WTO原則を首脳レベルで発信すべき 日米交渉の構造に警鐘 元外務次官の藪中三十二氏2025年7月28日
JA全中は7月24日、「2025オンラインJAアカデミー」を開催し、元外務次官で大阪大学特任教授の藪中三十二氏が「激動する世界とその見方、学び方」をテーマに講演した。この中で藪中氏は、日米関税交渉に触れ、日本から「WTO(世界貿易機関)の原理原則が大事だと明確なメッセージを出す」必要性を訴えるとともに、制度的な対抗措置を含めた通商戦略の見直しを提起した。
オンラインJAアカデミーで講演する藪中氏
藪中氏は、日米関税交渉での米を含む合意について、「関税率については15%でも、よくわからないことがいっぱい合意されたらしい」と述べ、交渉内容の不透明さに懸念を示した。とりわけ米国産米のミニマムアクセス拡大については、「農業そのものへの悪影響はないというのが日本政府の理解、主張」と紹介しながらも、「後はよくわからない」と精査の必要性を強調した。
また、日本企業による総額5500億ドル(約80兆円)に上る対米投資についても触れ、「全部政府保証をつけ、利潤は9割をアメリカが持っていく」という、日米間の経済取引構造の不均衡も指摘した。
藪中氏は自身が「『食料安全保障』という言葉を国際的に書いた責任者の1人」と語り、1987年のOECD閣僚理事会で食料安全保障を国際議題に押し上げた経緯を紹介。農業は単なる経済活動にとどまらず、「地域と密接に関わる社会の基盤」であり、「農業保護論者であるというのが私の誇り」と述べ、日本が一貫して重視してきた立場を強調した。
戦後のアメリカについては、自由貿易体制の構築や国際協調の推進を評価しながらも、近年の通商政策の変質に懸念を示し、「完全にWTOを無視している」と批判。制度や国際法よりも一国の利害を優先する姿勢に対して、「多角的自由貿易体制の形骸化」を憂慮した。

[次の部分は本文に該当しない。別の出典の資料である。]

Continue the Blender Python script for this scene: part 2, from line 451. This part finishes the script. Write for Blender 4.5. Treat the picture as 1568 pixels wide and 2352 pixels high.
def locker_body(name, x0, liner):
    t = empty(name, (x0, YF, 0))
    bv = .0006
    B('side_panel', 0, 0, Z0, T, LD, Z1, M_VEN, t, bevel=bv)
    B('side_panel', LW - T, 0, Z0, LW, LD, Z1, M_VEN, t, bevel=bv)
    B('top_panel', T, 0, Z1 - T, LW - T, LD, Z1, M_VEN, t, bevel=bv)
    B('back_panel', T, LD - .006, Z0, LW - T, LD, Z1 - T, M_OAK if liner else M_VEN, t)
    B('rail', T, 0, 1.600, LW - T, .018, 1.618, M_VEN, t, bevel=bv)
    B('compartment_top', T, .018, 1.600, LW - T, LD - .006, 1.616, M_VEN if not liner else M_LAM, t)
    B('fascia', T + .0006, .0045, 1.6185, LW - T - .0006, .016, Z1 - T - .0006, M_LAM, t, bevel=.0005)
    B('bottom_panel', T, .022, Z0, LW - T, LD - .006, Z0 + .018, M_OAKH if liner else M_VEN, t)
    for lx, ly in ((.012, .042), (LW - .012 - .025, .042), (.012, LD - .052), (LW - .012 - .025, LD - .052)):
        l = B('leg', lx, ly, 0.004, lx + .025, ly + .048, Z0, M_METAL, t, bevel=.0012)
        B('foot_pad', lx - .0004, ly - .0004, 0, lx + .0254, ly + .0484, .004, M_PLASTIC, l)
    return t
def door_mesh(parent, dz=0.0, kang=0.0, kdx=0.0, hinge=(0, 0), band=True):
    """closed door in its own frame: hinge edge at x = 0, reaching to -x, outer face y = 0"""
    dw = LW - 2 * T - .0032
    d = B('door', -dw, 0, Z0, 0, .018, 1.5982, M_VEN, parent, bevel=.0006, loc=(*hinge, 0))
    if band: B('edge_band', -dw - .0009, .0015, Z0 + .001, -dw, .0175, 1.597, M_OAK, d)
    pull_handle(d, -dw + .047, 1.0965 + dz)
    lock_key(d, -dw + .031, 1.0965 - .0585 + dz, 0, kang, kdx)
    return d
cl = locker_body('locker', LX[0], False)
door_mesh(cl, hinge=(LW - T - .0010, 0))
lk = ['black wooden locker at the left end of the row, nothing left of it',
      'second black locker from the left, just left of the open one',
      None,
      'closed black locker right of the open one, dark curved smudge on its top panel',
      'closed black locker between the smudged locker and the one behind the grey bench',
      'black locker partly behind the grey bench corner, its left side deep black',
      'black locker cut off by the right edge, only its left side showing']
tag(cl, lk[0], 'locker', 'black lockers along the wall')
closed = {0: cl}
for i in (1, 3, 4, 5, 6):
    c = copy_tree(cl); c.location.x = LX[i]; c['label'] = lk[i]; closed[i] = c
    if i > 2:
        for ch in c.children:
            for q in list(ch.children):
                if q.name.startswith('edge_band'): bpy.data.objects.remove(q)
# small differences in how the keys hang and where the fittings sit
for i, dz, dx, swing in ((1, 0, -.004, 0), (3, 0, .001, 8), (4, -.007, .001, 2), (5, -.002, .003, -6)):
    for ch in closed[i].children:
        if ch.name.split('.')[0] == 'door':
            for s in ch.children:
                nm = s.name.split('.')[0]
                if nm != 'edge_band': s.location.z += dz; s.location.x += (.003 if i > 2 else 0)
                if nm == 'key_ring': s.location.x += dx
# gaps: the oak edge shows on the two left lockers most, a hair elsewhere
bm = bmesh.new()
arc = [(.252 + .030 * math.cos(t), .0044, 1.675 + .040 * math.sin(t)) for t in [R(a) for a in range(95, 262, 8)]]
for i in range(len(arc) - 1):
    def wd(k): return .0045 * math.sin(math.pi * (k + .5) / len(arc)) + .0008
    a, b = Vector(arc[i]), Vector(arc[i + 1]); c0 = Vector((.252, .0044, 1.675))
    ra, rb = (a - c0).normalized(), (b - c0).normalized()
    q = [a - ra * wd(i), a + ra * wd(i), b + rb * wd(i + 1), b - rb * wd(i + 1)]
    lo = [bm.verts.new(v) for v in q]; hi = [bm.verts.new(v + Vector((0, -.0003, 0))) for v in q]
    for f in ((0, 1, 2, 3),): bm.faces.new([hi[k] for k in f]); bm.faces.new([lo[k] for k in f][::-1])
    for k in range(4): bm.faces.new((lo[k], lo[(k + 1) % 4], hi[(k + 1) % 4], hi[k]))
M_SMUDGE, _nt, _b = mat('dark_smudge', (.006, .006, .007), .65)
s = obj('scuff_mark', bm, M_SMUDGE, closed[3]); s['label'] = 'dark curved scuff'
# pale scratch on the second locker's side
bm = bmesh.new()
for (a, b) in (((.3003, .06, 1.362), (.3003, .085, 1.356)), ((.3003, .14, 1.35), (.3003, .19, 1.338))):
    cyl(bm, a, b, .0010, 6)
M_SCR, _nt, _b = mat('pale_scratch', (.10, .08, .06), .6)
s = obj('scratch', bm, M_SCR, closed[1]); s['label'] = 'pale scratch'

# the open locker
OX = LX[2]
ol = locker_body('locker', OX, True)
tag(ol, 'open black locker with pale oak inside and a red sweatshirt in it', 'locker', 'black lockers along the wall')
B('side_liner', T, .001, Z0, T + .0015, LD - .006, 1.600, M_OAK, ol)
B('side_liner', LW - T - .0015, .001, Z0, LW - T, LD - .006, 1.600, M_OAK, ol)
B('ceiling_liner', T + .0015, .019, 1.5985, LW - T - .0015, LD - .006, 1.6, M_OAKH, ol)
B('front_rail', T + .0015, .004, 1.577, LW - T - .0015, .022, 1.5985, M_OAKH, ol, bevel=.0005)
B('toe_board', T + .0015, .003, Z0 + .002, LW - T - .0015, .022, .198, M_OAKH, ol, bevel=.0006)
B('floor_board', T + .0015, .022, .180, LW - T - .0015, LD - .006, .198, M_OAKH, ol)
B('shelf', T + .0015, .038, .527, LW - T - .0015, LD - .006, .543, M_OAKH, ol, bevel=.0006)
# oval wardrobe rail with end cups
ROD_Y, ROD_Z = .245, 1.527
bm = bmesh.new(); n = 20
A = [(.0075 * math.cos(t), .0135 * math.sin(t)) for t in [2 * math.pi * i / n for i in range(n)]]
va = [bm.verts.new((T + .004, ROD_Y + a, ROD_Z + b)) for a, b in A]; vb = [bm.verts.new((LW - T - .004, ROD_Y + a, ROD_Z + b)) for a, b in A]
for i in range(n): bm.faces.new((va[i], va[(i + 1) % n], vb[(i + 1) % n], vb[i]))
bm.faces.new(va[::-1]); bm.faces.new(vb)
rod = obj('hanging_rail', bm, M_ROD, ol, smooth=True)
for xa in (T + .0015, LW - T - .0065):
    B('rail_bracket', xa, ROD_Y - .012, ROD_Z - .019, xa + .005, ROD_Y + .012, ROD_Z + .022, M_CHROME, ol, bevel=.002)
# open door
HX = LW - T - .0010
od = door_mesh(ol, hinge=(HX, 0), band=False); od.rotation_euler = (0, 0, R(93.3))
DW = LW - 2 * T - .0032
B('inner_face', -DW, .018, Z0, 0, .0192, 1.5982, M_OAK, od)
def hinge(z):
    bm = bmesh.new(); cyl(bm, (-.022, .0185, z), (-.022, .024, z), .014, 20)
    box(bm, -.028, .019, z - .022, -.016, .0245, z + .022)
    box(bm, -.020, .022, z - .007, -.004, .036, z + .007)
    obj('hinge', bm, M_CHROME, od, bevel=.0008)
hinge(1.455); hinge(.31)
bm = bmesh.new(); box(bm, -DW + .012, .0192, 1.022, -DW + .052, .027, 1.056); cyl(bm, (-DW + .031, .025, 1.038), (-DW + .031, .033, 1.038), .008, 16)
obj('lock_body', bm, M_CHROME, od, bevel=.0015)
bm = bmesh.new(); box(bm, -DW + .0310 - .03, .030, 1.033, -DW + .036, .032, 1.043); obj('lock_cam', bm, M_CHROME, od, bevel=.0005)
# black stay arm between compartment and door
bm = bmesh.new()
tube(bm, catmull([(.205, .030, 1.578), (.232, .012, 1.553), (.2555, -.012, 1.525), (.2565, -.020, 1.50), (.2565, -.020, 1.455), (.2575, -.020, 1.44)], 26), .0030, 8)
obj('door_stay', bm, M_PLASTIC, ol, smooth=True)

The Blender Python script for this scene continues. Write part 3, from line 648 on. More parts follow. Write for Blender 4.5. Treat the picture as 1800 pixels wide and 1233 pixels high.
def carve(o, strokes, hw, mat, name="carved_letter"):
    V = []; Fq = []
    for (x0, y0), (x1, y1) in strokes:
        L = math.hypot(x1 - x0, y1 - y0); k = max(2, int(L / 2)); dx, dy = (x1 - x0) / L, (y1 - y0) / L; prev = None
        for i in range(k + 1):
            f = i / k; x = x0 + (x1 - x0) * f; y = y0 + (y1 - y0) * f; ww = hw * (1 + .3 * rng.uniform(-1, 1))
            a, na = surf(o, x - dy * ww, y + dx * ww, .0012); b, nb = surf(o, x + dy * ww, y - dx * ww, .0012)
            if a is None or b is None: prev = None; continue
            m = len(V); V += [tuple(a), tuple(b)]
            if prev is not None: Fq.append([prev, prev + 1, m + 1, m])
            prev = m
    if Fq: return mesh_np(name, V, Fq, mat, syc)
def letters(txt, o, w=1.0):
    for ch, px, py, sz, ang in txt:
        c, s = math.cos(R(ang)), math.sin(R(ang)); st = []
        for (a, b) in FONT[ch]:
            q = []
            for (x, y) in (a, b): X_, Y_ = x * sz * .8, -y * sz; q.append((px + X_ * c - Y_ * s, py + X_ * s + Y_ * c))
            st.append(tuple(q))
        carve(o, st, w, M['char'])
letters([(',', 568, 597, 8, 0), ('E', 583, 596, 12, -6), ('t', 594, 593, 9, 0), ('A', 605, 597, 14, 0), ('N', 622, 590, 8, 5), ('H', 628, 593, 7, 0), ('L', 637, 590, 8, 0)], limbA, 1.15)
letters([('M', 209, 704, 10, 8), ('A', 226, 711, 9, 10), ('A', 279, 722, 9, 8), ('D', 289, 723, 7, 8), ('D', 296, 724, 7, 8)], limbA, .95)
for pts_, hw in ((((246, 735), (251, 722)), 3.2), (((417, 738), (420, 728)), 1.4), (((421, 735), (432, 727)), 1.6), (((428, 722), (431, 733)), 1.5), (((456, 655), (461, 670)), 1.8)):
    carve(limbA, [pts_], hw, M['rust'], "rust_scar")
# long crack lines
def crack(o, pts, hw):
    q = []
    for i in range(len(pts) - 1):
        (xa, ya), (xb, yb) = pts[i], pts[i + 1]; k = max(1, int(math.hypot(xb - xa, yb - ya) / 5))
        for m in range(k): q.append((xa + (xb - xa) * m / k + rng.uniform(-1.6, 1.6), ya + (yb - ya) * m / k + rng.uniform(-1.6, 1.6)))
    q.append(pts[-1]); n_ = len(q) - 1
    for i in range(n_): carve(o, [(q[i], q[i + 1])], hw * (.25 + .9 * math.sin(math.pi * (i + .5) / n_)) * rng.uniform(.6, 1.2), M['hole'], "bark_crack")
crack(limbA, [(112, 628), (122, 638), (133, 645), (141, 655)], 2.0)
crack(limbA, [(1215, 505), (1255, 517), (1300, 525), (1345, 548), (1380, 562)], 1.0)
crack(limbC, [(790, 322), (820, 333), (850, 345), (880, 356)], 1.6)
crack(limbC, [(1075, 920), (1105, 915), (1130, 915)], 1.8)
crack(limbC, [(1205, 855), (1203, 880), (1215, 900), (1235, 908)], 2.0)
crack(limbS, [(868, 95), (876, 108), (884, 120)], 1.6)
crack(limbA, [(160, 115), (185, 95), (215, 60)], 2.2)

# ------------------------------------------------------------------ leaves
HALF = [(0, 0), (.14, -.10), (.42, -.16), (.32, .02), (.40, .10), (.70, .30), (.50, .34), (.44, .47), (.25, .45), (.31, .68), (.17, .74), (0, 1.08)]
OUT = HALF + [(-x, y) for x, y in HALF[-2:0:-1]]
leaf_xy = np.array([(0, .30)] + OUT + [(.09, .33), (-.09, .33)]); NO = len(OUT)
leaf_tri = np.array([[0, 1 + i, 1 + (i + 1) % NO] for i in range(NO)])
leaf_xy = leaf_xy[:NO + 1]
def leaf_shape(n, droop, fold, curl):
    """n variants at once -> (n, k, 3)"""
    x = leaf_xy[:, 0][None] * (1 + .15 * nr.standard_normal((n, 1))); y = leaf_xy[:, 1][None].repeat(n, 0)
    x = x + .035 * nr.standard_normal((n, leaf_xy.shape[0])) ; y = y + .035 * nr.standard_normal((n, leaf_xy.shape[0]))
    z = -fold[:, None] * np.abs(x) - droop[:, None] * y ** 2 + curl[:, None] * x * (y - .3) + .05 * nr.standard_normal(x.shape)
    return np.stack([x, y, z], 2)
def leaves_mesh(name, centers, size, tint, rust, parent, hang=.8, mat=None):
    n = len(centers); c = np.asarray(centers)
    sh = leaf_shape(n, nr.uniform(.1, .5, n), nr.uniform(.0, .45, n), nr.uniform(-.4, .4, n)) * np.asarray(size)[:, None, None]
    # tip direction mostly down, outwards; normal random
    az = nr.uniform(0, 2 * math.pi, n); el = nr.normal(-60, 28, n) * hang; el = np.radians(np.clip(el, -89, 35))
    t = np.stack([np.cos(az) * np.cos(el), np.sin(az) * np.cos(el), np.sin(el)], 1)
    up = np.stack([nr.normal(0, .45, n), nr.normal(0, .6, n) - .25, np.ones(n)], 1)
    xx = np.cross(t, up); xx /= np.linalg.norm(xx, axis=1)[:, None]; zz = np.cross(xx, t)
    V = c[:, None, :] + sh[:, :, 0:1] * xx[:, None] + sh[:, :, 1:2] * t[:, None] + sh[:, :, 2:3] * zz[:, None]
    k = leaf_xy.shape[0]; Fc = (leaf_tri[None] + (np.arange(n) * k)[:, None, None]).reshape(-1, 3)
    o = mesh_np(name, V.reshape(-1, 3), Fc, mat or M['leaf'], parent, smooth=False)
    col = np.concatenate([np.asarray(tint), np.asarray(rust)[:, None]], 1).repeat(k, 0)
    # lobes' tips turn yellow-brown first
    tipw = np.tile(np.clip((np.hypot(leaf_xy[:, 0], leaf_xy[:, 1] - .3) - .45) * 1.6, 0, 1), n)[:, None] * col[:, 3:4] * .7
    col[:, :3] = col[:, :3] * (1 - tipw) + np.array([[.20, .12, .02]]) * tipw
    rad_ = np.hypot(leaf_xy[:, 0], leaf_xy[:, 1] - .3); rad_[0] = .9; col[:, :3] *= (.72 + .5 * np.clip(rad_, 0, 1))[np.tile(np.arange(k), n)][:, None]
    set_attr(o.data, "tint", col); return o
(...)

そのうえで、「日本はWTOの原理原則を一番真面目に守ってきた国の一つ」としたうえで、今後は一方的な関税措置に対し「法的な整備を含めた対抗措置の議論が必要」と主張。「首相もWTOの場で、原理原則が大事だと明確なメッセージを出すべきではないか」と述べ、日本によるイニシアティブに期待を示した。